AIM OF THE EXERCISE: Up to and including the line with "D = bpy.data", reproduce the listing below exactly, beginning at its first line.

##### DATA SEGMENT

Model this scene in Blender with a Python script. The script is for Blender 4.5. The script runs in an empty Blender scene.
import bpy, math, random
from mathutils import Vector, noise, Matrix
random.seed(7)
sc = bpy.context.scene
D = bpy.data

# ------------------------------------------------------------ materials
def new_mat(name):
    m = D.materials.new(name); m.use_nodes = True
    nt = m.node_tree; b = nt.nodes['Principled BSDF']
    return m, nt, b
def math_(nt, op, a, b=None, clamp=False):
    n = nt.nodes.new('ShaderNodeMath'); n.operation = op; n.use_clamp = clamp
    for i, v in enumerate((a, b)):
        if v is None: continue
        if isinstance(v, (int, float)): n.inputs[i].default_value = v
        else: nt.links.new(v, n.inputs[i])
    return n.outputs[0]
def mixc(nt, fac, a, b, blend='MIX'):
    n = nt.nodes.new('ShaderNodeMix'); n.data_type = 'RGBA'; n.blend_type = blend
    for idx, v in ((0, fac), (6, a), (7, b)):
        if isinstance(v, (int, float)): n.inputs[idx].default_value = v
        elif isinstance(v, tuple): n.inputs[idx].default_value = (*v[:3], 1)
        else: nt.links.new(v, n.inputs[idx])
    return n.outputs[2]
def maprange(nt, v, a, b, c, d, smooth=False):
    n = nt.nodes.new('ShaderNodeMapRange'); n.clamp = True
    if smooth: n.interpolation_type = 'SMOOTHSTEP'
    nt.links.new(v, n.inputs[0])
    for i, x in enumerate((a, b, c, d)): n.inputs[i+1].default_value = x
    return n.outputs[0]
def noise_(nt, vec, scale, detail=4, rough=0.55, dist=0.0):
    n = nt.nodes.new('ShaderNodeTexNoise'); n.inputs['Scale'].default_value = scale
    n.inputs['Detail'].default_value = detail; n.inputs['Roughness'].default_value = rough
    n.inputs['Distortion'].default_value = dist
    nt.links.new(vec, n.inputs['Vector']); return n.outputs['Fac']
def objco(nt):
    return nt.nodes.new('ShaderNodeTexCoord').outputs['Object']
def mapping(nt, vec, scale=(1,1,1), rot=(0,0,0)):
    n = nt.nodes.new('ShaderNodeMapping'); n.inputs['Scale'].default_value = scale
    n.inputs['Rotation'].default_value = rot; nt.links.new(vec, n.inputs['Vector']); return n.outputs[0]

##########

EXERCISE ANSWER:
Model this scene in Blender with a Python script. The script is for Blender 4.5. The script runs in an empty Blender scene.
import bpy, math, random
from mathutils import Vector, noise, Matrix
random.seed(7)
sc = bpy.context.scene
D = bpy.data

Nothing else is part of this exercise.